Trump ran in 2016 and again in 2024 on the idea that he alone could fix the trade imbalances he believed were destroying American industry. Tariffs were central to that project. The Supreme Court's ruling is not just a setback for one policy — it is a determination that the method he used to impose those tariffs was unconstitutional, that he exceeded the powers granted to the executive branch, and that the billions collected under his authority had to be returned.

A president who respected the constitutional order would accept that ruling. Trump's response was to call it "horrible and ridiculous" and then threaten the beneficiaries of the court-ordered remedy for participating in it.

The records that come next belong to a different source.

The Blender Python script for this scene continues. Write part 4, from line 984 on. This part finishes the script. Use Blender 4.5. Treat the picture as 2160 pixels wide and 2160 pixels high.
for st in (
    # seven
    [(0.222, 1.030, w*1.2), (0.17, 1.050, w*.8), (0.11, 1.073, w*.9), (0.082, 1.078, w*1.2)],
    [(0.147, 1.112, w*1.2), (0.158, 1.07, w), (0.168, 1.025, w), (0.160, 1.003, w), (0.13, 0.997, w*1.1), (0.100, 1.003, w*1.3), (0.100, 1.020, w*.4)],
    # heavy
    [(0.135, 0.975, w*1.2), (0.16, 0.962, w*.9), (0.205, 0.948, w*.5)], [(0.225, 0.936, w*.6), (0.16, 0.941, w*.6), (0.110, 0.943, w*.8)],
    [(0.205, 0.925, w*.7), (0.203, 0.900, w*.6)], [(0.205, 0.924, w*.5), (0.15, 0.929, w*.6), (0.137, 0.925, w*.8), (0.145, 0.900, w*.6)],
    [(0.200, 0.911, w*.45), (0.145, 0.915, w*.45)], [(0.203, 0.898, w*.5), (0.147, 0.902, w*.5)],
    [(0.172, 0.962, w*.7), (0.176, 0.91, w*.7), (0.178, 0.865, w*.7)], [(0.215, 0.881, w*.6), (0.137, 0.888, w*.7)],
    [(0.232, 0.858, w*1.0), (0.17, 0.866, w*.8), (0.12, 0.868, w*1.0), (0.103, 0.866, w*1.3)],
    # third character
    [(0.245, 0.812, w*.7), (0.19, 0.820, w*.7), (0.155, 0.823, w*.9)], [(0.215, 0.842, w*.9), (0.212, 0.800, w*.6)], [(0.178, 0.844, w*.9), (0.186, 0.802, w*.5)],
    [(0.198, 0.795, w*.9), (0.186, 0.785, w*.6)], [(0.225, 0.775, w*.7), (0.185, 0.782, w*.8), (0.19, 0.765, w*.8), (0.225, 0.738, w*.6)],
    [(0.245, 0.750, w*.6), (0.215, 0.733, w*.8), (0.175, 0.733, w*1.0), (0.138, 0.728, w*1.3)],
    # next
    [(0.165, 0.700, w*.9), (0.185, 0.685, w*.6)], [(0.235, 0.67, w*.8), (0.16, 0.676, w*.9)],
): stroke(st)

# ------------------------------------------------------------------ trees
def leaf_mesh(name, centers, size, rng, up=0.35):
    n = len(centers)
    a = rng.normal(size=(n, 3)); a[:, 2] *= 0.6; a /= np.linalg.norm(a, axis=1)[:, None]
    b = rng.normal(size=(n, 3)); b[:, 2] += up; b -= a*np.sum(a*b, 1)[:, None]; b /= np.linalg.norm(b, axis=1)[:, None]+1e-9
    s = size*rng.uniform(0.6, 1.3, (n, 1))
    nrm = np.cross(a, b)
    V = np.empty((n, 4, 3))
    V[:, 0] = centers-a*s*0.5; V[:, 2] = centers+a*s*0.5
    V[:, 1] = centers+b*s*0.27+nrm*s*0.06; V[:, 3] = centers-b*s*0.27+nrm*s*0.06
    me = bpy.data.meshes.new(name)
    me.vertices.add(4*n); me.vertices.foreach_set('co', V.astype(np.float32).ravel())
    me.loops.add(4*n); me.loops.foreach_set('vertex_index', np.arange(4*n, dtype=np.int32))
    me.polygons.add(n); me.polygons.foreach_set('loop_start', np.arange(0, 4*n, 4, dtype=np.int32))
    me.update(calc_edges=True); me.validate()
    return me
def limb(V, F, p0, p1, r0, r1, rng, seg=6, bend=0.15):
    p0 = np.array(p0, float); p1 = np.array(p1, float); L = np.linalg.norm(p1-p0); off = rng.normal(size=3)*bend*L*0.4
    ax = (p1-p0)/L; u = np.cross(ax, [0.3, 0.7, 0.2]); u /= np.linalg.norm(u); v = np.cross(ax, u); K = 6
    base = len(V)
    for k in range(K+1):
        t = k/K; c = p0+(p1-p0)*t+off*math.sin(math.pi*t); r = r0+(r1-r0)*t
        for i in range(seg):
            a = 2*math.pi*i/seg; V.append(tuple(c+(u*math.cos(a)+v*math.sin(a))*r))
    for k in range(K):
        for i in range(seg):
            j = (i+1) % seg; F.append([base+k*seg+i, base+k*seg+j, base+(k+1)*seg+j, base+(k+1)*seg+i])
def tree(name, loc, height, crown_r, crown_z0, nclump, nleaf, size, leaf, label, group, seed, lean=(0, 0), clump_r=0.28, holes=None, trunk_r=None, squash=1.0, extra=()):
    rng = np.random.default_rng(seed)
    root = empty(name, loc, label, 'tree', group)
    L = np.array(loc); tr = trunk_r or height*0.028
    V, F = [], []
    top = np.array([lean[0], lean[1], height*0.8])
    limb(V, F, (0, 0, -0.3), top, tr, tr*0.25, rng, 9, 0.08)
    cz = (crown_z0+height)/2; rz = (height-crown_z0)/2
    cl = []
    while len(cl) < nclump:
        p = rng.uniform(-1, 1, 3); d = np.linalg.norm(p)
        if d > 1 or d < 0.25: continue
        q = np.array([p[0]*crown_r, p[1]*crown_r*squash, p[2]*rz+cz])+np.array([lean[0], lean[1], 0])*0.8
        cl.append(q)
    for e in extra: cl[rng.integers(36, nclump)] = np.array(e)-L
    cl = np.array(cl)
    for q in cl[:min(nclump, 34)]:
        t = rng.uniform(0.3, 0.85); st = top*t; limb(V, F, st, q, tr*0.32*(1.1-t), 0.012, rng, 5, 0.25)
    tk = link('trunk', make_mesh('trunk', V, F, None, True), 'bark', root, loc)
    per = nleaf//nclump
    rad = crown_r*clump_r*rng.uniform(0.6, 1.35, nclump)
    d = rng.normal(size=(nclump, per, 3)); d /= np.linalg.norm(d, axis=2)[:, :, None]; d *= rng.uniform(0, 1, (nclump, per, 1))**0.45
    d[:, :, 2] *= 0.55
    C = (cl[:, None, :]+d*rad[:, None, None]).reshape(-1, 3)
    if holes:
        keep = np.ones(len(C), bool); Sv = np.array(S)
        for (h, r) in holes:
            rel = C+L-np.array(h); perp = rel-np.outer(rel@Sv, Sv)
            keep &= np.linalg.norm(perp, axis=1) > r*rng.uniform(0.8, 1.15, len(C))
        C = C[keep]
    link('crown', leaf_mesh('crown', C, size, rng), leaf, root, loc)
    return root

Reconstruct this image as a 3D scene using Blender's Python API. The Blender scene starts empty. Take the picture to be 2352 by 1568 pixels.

This is the pattern. The courts say no. Trump does not accept the courts saying no. He cannot always override the ruling directly, so he applies pressure through the instruments available to him — public statements that function as threats, the implied weight of the executive branch behind them, and the clear message to anyone watching that cooperation with legal processes he dislikes will be noted and remembered.

Why It Matters

The $159 billion tariff refund story has several layers, and the press has covered each of them somewhat separately. The Supreme Court ruling got covered in February. The refund process is being covered now. Trump's "I'll remember" threat got a news cycle. Assembled together, the picture is this:

An illegal tax was imposed on American businesses and passed to American consumers. The Supreme Court ruled it illegal. The businesses are now legally entitled to their money back. The president who imposed the illegal tax is publicly threatening them for seeking the refund.

That is not a complicated story. It is a story about a president who used unconstitutional authority to extract $160 billion from the American economy, was told by the Supreme Court he could not do that, and responded by trying to intimidate the people seeking to recover what was taken from them.

The administration that promised to put America first put the IEEPA tariff theory first, the courts second, and the businesses bearing the cost somewhere behind that. The Court corrected the first part. Trump is working on the second.